### Instruction
Only the lines from the start of the data below through the line that contains "S = bpy.context.scene; COL = S.collection" are to be copied, exactly and without pictures.

### Dataset section
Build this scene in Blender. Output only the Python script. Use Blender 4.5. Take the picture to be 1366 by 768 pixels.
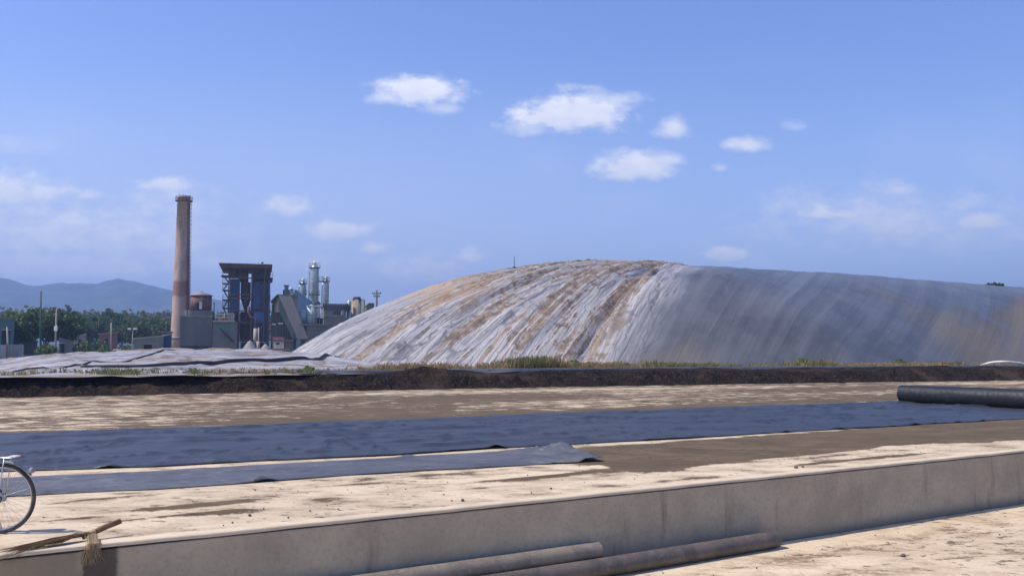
import bpy, math, random
import numpy as np
from mathutils import Vector, Matrix
R = math.radians
random.seed(7); rng = np.random.default_rng(7)
for o in list(bpy.data.objects): bpy.data.objects.remove(o)
S = bpy.context.scene; COL = S.collection

# ------------------------------------------------------------------ camera
FPX, CX, CY = 1150.0, 683.0, 384.0
PITCH = math.atan(88/FPX); EYE = 1.73
cd = bpy.data.cameras.new('camera'); cam = bpy.data.objects.new('camera', cd); COL.objects.link(cam)
cd.sensor_width = 36; cd.lens = FPX/1366*36; cd.clip_start = 0.1; cd.clip_end = 12000
cam.location = (0, 0, EYE); cam.rotation_euler = (R(90)+PITCH, 0, 0); S.camera = cam
def ray(px, py):
    a = (px-CX)/FPX; b = -(py-CY)/FPX
    return Vector((a, math.cos(PITCH)-b*math.sin(PITCH), math.sin(PITCH)+b*math.cos(PITCH)))
def W(px, py, z):                      # point of the plane z seen at a pixel
    r = ray(px, py); k = (z-EYE)/r.z; return Vector((r.x*k, r.y*k, z))
def P(px, py, Y):                      # point at distance Y
    r = ray(px, py); k = Y/r.y; return Vector((r.x*k, Y, EYE+r.z*k))
# frame of the yard: t runs along the wall, d away from it
UX, UY = math.sin(R(59.3)), math.cos(R(59.3))
def TD(t, d, z=0): return Vector((UX*t-UY*d, UY*t+UX*d, z))
def toTD(x, y): return UX*x+UY*y, -UY*x+UX*y

# ------------------------------------------------------------------ light
SUN_EL, SUN_AZ = 54.0, 194.0           # azimuth: direction the light comes from, anticlockwise from +X
sv = Vector((math.cos(R(SUN_AZ))*math.cos(R(SUN_EL)), math.sin(R(SUN_AZ))*math.cos(R(SUN_EL)), math.sin(R(SUN_EL))))
sl = bpy.data.lights.new('sun', 'SUN'); so = bpy.data.objects.new('sun', sl); COL.objects.link(so)
sl.energy = 4.4; sl.angle = R(0.53); sl.color = (1, .92, .80)
so.rotation_euler = sv.to_track_quat('Z', 'Y').to_euler(); so.location = (-60, -20, 90)
vs = S.view_settings; vs.view_transform = 'Standard'; vs.look = 'None'; vs.gamma = 1; vs.use_curve_mapping = False
vs.exposure = 0.36

w = bpy.data.worlds.new('World'); S.world = w; w.use_nodes = True
nt = w.node_tree; nt.nodes.clear()
class NT:                              # tiny node helper
    def __init__(s, tree): s.t = tree
    def n(s, typ, ins=None, **kw):
        nd = s.t.nodes.new(typ)
        for k, v in kw.items(): setattr(nd, k, v)
        for k, v in (ins or {}).items():
            if hasattr(v, 'node') and not isinstance(v, (int, float)): s.t.links.new(v, nd.inputs[k])
            else: nd.inputs[k].default_value = v
        return nd
    def m(s, op, a, b=0.0, c=0.0, clamp=False):
        return s.n('ShaderNodeMath', {0: a, 1: b, 2: c}, operation=op, use_clamp=clamp).outputs[0]
    def mix(s, f, a, b, blend='MIX'):
        nd = s.n('ShaderNodeMix', {0: f, 6: a, 7: b}, data_type='RGBA', blend_type=blend); return nd.outputs[2]
    def ramp(s, f, lo, hi, a=0.0, b=1.0):
        return s.n('ShaderNodeMapRange', {0: f, 1: lo, 2: hi, 3: a, 4: b}, clamp=True, interpolation_type='SMOOTHSTEP').outputs[0]
    def noise(s, vec, scale, detail=5.0, rough=.55, dist=0.0):
        return s.n('ShaderNodeTexNoise', {'Vector': vec, 'Scale': scale, 'Detail': detail, 'Roughness': rough, 'Distortion': dist}).outputs[0]
k = NT(nt)
sky = k.n('ShaderNodeTexSky', sky_type='NISHITA', sun_disc=False, sun_elevation=R(SUN_EL), sun_rotation=R(90-SUN_AZ),
          altitude=60, air_density=1.0, dust_density=0.6, ozone_density=2.2)
gen = k.n('ShaderNodeTexCoord').outputs['Generated']
sep = k.n('ShaderNodeSeparateXYZ', {0: gen}).outputs
dy = k.m('MAXIMUM', sep[1], 0.02)
gx, gz = k.m('DIVIDE', sep[0], dy), k.m('DIVIDE', sep[2], dy)
gv = k.n('ShaderNodeCombineXYZ', {0: gx, 1: k.m('MULTIPLY', gz, 1.6), 2: 0.0}).outputs[0]
n1 = k.noise(gv, 11.0, 7.0, .60); n2 = k.noise(gv, 38.0, 6.0, .6); n3 = k.noise(gv, 4.0, 4.0, .55)
nn = k.m('ADD', k.m('MULTIPLY', k.m('SUBTRACT', n1, .5), 2.6), k.m('MULTIPLY', k.m('SUBTRACT', n2, .5), 1.9))
# clouds: centre and half size (in directions), strength, softness
CL = [(556,124,76,25,1.0,.5),(520,130,40,20,.7,.5),(762,155,100,33,1.1,.5),(800,140,62,22,.6,.5),(712,165,45,28,.5,.5),(846,224,70,24,.9,.6),(888,214,30,16,.7,.5),
      (896,174,24,19,.7,.9),(994,195,30,12,.75,.6),(588,146,26,12,.5,1.0),(968,341,36,14,1.3,.3),(1104,286,48,14,.95,.7),
      (1306,296,50,20,.85,.8),(1196,254,50,16,.55,1.0),(1200,300,200,55,.65,1.2),(222,247,38,12,.85,.6),(120,262,30,12,.75,.8),
      (30,258,80,30,1.1,.9),(100,318,230,56,1.05,1.3),(380,277,40,18,.85,.8),(450,308,50,20,1.2,.6),(502,332,26,13,.9,.7),
      (628,341,24,16,1,.6),(560,365,80,28,.8,1.0),(960,225,14,8,.5,.9),(60,356,210,26,1.15,1.0),(300,352,150,24,.6,1.3),(210,345,130,34,.5,1.3),(1060,170,16,8,.35,1.0),(20,195,60,16,.25,1.3),
      (-260,240,180,50,.8,1.0),(1640,250,170,50,.7,1.0)]
tot = None; und = None
for (px, py, a, b, st, sf) in CL:
    c = ray(px, py); c = (c.x/c.y, c.z/c.y)
    ex = k.m('MULTIPLY', k.m('SUBTRACT', gx, c[0]), FPX/a); ez = k.m('MULTIPLY', k.m('SUBTRACT', gz, c[1]), FPX/b)
    ez = k.m('MULTIPLY', ez, k.m('ADD', 1.0, k.m('MULTIPLY', k.m('LESS_THAN', ez, 0.0), 0.45)))     # flatter below
    q = k.m('SUBTRACT', 1.0, k.m('SQRT', k.m('ADD', k.m('MULTIPLY', ex, ex), k.m('MULTIPLY', ez, ez))))
    q = k.m('ADD', q, k.m('MULTIPLY', nn, .50+.35*sf))
    ub = k.ramp(ez, .35, -.9)
    q = k.m('MULTIPLY', k.ramp(q, -.02-.35*sf, 0.32+.85*sf), st)
    tot = q if tot is None else k.m('MAXIMUM', tot, q); ub = k.m('MULTIPLY', ub, q); und = ub if und is None else k.m('MAXIMUM', und, ub)
wisp = k.m('MULTIPLY', k.ramp(n3, .48, .80), k.m('MULTIPLY', k.ramp(gz, .42, .02), .34))
tot = k.m('MULTIPLY', tot, 1.2); tot = k.m('MULTIPLY', k.m('MINIMUM', k.m('MAXIMUM', tot, wisp), 1.0), k.ramp(sep[1], .03, .2))
hs = k.n('ShaderNodeHueSaturation', {'Hue': .506, 'Saturation': 1.15, 'Value': 1.30, 'Color': sky.outputs[0]}).outputs[0]
tint = k.mix(1.0, hs, (1.09, 1.01, 1.16, 1), 'MULTIPLY')
lowl = k.m('MULTIPLY', k.ramp(gz, .40, .0), k.ramp(gx, .45, -.55, .35, .95)); tint = k.mix(lowl, tint, (5.4, 5.9, 7.6, 1))
shade = k.ramp(n2, .25, .7, .86, 1.0)
white = k.mix(1.0, (8.4, 8.4, 8.8, 1), k.n('ShaderNodeCombineColor', {0: shade, 1: shade, 2: k.m('POWER', shade, .5)}).outputs[0], 'MULTIPLY')
white = k.mix(k.m('MULTIPLY', k.m('MINIMUM', und, 1.0), .55), white, (5.6, 6.0, 7.2, 1)); skyc = k.mix(k.m('MULTIPLY', tot, .96), tint, white)
bg = k.n('ShaderNodeBackground', {'Color': skyc, 'Strength': 0.108})
k.n('ShaderNodeOutputWorld', {'Surface': bg.outputs[0]})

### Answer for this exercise
Build this scene in Blender. Output only the Python script. Use Blender 4.5. Take the picture to be 1366 by 768 pixels.
import bpy, math, random
import numpy as np
from mathutils import Vector, Matrix
R = math.radians
random.seed(7); rng = np.random.default_rng(7)
for o in list(bpy.data.objects): bpy.data.objects.remove(o)
S = bpy.context.scene; COL = S.collection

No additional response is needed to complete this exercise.